Gate Oxide Fabrication Method for MOS Devices

Wednesday, 13 December, 2000


In an increasingly mobile world of go-anywhere, do-everything personal products, the semiconductor industry is locked into a search for technologies that support lower power consumption and enhanced reliability in highly integrated LSI.

Toshiba Corporation has announced a major breakthrough for the desirable combination of all metal-oxide semiconductors and end products.

This breakthrough attacks the problem with a fabrication process that uses deuterium in its gaseous state.

While previous studies had confirmed the effectiveness of deuterium annealing in reducing interface-defect generation at the gate oxide-silicon substrate interface, this process has advanced to the level of suppressing SILC and cutting it by 30 per cent.

The process burns deuterium in ambient oxygen during the gate oxidation process, introducing deuterium atoms into the gate oxide as growing SiO2 film.

Tests confirm that the process achieves more stable chemical bonding of deuterium atoms than the annealing process.

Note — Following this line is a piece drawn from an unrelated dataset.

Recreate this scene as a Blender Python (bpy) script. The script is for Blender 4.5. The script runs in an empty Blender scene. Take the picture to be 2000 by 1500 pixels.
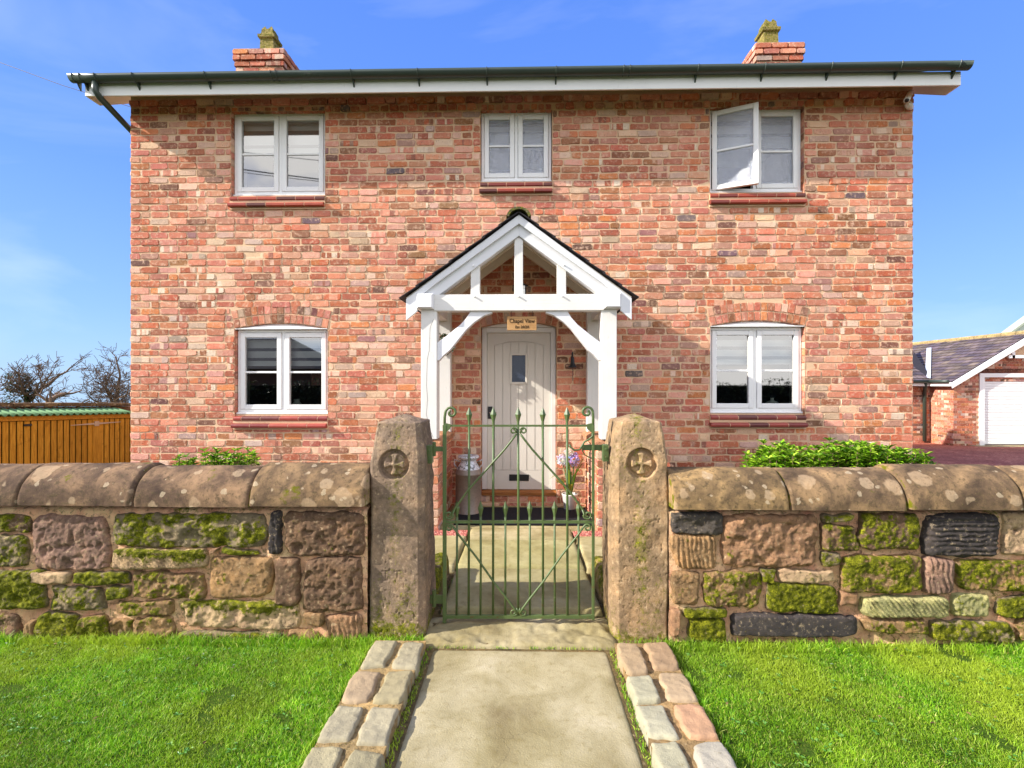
import bpy, math, random
import numpy as np
from mathutils import Vector

random.seed(7)
C = bpy.context.scene.collection
R = math.radians

# ------------------------------------------------------------------ camera
CAMZ, FPX, YAW = 1.5, 960.0, R(1.2)
cs, sn = math.cos(YAW), math.sin(YAW)
cam = bpy.data.cameras.new('camera'); cam.sensor_width = 36; cam.lens = FPX/2000*36
cam.clip_start = 0.05; cam.clip_end = 2000
camo = bpy.data.objects.new('camera', cam); C.objects.link(camo)
camo.location = (0, 0, CAMZ); camo.rotation_euler = (R(90), 0, YAW)
bpy.context.scene.camera = camo

# ------------------------------------------------------------------ light
SUN = Vector((3.45, 1.0, -2.08)).normalized()          # direction the light travels
elev = math.asin(-SUN.z); az = math.atan2(-SUN.x, -SUN.y)   # azimuth from +Y towards +X
w = bpy.data.worlds.new('World'); bpy.context.scene.world = w; w.use_nodes = True
nt = w.node_tree; nt.nodes.clear()
wo = nt.nodes.new('ShaderNodeOutputWorld'); bg = nt.nodes.new('ShaderNodeBackground')
sky = nt.nodes.new('ShaderNodeTexSky'); sky.sky_type = 'NISHITA'; sky.sun_disc = False
sky.sun_elevation = elev; sky.sun_rotation = az
sky.altitude = 0; sky.air_density = 1.15; sky.dust_density = 0.35; sky.ozone_density = 4.0
mulc = nt.nodes.new('ShaderNodeMix'); mulc.data_type = 'RGBA'; mulc.blend_type = 'MULTIPLY'
mulc.inputs[0].default_value = 1.0; mulc.inputs[7].default_value = (0.92, 1.0, 1.12, 1)
nt.links.new(sky.outputs[0], mulc.inputs[6])
tcg = nt.nodes.new('ShaderNodeTexCoord'); sep = nt.nodes.new('ShaderNodeSeparateXYZ'); nt.links.new(tcg.outputs['Generated'], sep.inputs[0])
mxz = nt.nodes.new('ShaderNodeMath'); mxz.operation = 'MAXIMUM'; mxz.inputs[1].default_value = 0.01; nt.links.new(sep.outputs[2], mxz.inputs[0])
cmb = nt.nodes.new('ShaderNodeCombineXYZ'); nt.links.new(sep.outputs[0], cmb.inputs[0]); nt.links.new(sep.outputs[1], cmb.inputs[1]); nt.links.new(mxz.outputs[0], cmb.inputs[2]); nt.links.new(cmb.outputs[0], sky.inputs[0])
grad = nt.nodes.new('ShaderNodeValToRGB'); ge = grad.color_ramp.elements
ge[0].position = 0.0; ge[0].color = (0.35, 0.58, 0.92, 1); ge[1].position = 0.62; ge[1].color = (0.105, 0.26, 0.86, 1)
g2 = ge.new(0.12); g2.color = (0.255, 0.47, 0.93, 1); g3 = ge.new(0.34); g3.color = (0.15, 0.335, 0.93, 1)
nt.links.new(sep.outputs[2], grad.inputs[0])
gsc = nt.nodes.new('ShaderNodeVectorMath'); gsc.operation = 'SCALE'; gsc.inputs['Scale'].default_value = 6.7; nt.links.new(grad.outputs[0], gsc.inputs[0])
blend = nt.nodes.new('ShaderNodeMix'); blend.data_type = 'RGBA'; blend.inputs[0].default_value = 0.82
nt.links.new(mulc.outputs[2], blend.inputs[6]); nt.links.new(gsc.outputs[0], blend.inputs[7])
tc = nt.nodes.new('ShaderNodeTexCoord'); mp = nt.nodes.new('ShaderNodeMapping')
mp.inputs['Scale'].default_value = (1.0, 1.6, 3.4); mp.inputs['Rotation'].default_value = (0.3, 0.5, 0.2)
nz = nt.nodes.new('ShaderNodeTexNoise'); nz.inputs['Scale'].default_value = 1.7
nz.inputs['Detail'].default_value = 6; nz.inputs['Roughness'].default_value = 0.52; nz.inputs['Distortion'].default_value = 0.5
cr = nt.nodes.new('ShaderNodeValToRGB'); cr.color_ramp.elements[0].position = 0.48; cr.color_ramp.elements[1].position = 0.85
cr.color_ramp.elements[1].color = (0.16, 0.16, 0.16, 1)
cl = nt.nodes.new('ShaderNodeMix'); cl.data_type = 'RGBA'; cl.inputs[7].default_value = (12.0, 11.7, 11.4, 1)
nt.links.new(tc.outputs['Generated'], mp.inputs[0]); nt.links.new(mp.outputs[0], nz.inputs[0])
nt.links.new(nz.outputs[0], cr.inputs[0])
nt.links.new(blend.outputs[2], cl.inputs[6])
# broken white cloud over the half of the sky behind the camera, reflected in the upper panes, spread and brightened as fill light
mr = nt.nodes.new('ShaderNodeMapRange'); mr.interpolation_type = 'SMOOTHSTEP'; mr.inputs[1].default_value = 0.25; mr.inputs[2].default_value = -0.55
nt.links.new(sep.outputs[1], mr.inputs[0])
cr2 = nt.nodes.new('ShaderNodeValToRGB'); cr2.color_ramp.elements[0].position = 0.38; cr2.color_ramp.elements[1].position = 0.54
nt.links.new(nz.outputs[0], cr2.inputs[0])
mm2 = nt.nodes.new('ShaderNodeMath'); mm2.operation = 'MULTIPLY'; nt.links.new(cr2.outputs[0], mm2.inputs[0]); nt.links.new(mr.outputs[0], mm2.inputs[1])
mx2 = nt.nodes.new('ShaderNodeMath'); mx2.operation = 'MAXIMUM'; nt.links.new(cr.outputs[0], mx2.inputs[0]); nt.links.new(mm2.outputs[0], mx2.inputs[1])
nt.links.new(mx2.outputs[0], cl.inputs[0]); nt.links.new(cl.outputs[2], bg.inputs[0])
bg.inputs[1].default_value = 0.10
nt.links.new(bg.outputs[0], wo.inputs[0])
sd = bpy.data.lights.new('sun', 'SUN'); sd.energy = 4.8; sd.angle = R(0.55); sd.color = (1.0, 0.94, 0.85)
so = bpy.data.objects.new('sun', sd); C.objects.link(so)
so.rotation_euler = SUN.to_track_quat('-Z', 'Y').to_euler(); so.location = (-20, -6, 14)
sc = bpy.context.scene
sc.view_settings.view_transform = 'Standard'; sc.view_settings.look = 'None'
sc.view_settings.gamma = 1; sc.view_settings.exposure = 0.90; sc.view_settings.use_curve_mapping = False
sc.render.engine = 'CYCLES'
sc.cycles.max_bounces = 7; sc.cycles.transparent_max_bounces = 10
sc.cycles.caustics_reflective = False; sc.cycles.caustics_refractive = False

# ------------------------------------------------------------------ photo -> place
def ray(px, py):
    u = (px-1000)/FPX; v = (750-py)/FPX
    return cs*u-sn, cs+sn*u, v
def P(px, py, Y):
    dx, dy, dz = ray(px, py); t = Y/dy
    return (dx*t, Y, CAMZ+dz*t)
def X(px, Y): return P(px, 750, Y)[0]
def Z(px, py, Y): return P(px, py, Y)[2]
def G(px, py, z=0.0):
    dx, dy, dz = ray(px, py); t = (z-CAMZ)/dz
    return (dx*t, dy*t, z)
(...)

SILC suppression was rendered even more effective by replacing SiH4 gas with SiD4 gas during polycrystalline silicon deposition of the gate electrode. The number of deuterium atoms in the SiO2 film after polycrystalline silicon deposition by SiD4 gas was 10 times larger than achieved with deuterium oxidation alone.

This oxidation process has the potential to be a real-world solution compatible with conventional oxidation process.

Suppression of SILC can be achieved by changing from hydrogen gas, widely used for the gate oxidation process, to deuterium gas.